• [Provided material]:
+++
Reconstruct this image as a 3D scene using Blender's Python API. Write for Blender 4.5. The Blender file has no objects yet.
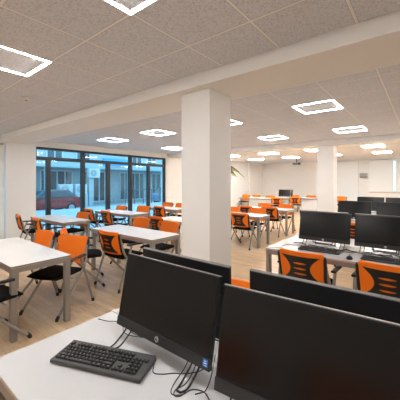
import bpy, bmesh, math, random
from mathutils import Vector, Matrix
random.seed(7)
PI = math.pi
sc = bpy.context.scene
COL = sc.collection

# ------------------------------------------------------------------ materials
def new_mat(name):
    m = bpy.data.materials.new(name)
    m.use_nodes = True
    return m, m.node_tree.nodes, m.node_tree.links, m.node_tree.nodes['Principled BSDF']

def plain(name, col, rough=0.5, metal=0.0, spec=0.5, noise=0.0, nscale=40.0, bump=0.0):
    m, N, L, b = new_mat(name)
    b.inputs['Roughness'].default_value = rough
    b.inputs['Metallic'].default_value = metal
    b.inputs['Specular IOR Level'].default_value = spec
    b.inputs['Base Color'].default_value = (*col, 1)
    tc = N.new('ShaderNodeTexCoord')
    nz = N.new('ShaderNodeTexNoise')
    nz.inputs['Scale'].default_value = nscale
    nz.inputs['Detail'].default_value = 4
    L.new(tc.outputs['Object'], nz.inputs['Vector'])
    if noise > 0:
        mx = N.new('ShaderNodeMix'); mx.data_type = 'RGBA'
        mx.inputs[6].default_value = (*[c * (1 - noise) for c in col], 1)
        mx.inputs[7].default_value = (*[min(1, c * (1 + noise)) for c in col], 1)
        L.new(nz.outputs['Fac'], mx.inputs[0])
        L.new(mx.outputs[2], b.inputs['Base Color'])
    if bump > 0:
        bp = N.new('ShaderNodeBump'); bp.inputs['Strength'].default_value = bump
        bp.inputs['Distance'].default_value = 0.002
        L.new(nz.outputs['Fac'], bp.inputs['Height'])
        L.new(bp.outputs['Normal'], b.inputs['Normal'])
    return m

def emission(name, col, strength):
    m, N, L, b = new_mat(name)
    b.inputs['Base Color'].default_value = (0.9, 0.9, 0.9, 1)
    b.inputs['Emission Color'].default_value = (*col, 1)
    b.inputs['Emission Strength'].default_value = strength
    return m

def math_node(N, L, op, a, b=None, c=None):
    n = N.new('ShaderNodeMath'); n.operation = op
    for i, v in enumerate((a, b, c)):
        if v is None: continue
        if isinstance(v, (int, float)): n.inputs[i].default_value = v
        else: L.new(v, n.inputs[i])
    return n.outputs[0]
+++
• [Set exercise]: Set the data above down again exactly as given, with no pictures.

• [Output of the task]:
Reconstruct this image as a 3D scene using Blender's Python API. Write for Blender 4.5. The Blender file has no objects yet.
import bpy, bmesh, math, random
from mathutils import Vector, Matrix
random.seed(7)
PI = math.pi
sc = bpy.context.scene
COL = sc.collection

# ------------------------------------------------------------------ materials
def new_mat(name):
    m = bpy.data.materials.new(name)
    m.use_nodes = True
    return m, m.node_tree.nodes, m.node_tree.links, m.node_tree.nodes['Principled BSDF']

def plain(name, col, rough=0.5, metal=0.0, spec=0.5, noise=0.0, nscale=40.0, bump=0.0):
    m, N, L, b = new_mat(name)
    b.inputs['Roughness'].default_value = rough
    b.inputs['Metallic'].default_value = metal
    b.inputs['Specular IOR Level'].default_value = spec
    b.inputs['Base Color'].default_value = (*col, 1)
    tc = N.new('ShaderNodeTexCoord')
    nz = N.new('ShaderNodeTexNoise')
    nz.inputs['Scale'].default_value = nscale
    nz.inputs['Detail'].default_value = 4
    L.new(tc.outputs['Object'], nz.inputs['Vector'])
    if noise > 0:
        mx = N.new('ShaderNodeMix'); mx.data_type = 'RGBA'
        mx.inputs[6].default_value = (*[c * (1 - noise) for c in col], 1)
        mx.inputs[7].default_value = (*[min(1, c * (1 + noise)) for c in col], 1)
        L.new(nz.outputs['Fac'], mx.inputs[0])
        L.new(mx.outputs[2], b.inputs['Base Color'])
    if bump > 0:
        bp = N.new('ShaderNodeBump'); bp.inputs['Strength'].default_value = bump
        bp.inputs['Distance'].default_value = 0.002
        L.new(nz.outputs['Fac'], bp.inputs['Height'])
        L.new(bp.outputs['Normal'], b.inputs['Normal'])
    return m

def emission(name, col, strength):
    m, N, L, b = new_mat(name)
    b.inputs['Base Color'].default_value = (0.9, 0.9, 0.9, 1)
    b.inputs['Emission Color'].default_value = (*col, 1)
    b.inputs['Emission Strength'].default_value = strength
    return m

def math_node(N, L, op, a, b=None, c=None):
    n = N.new('ShaderNodeMath'); n.operation = op
    for i, v in enumerate((a, b, c)):
        if v is None: continue
        if isinstance(v, (int, float)): n.inputs[i].default_value = v
        else: L.new(v, n.inputs[i])
    return n.outputs[0]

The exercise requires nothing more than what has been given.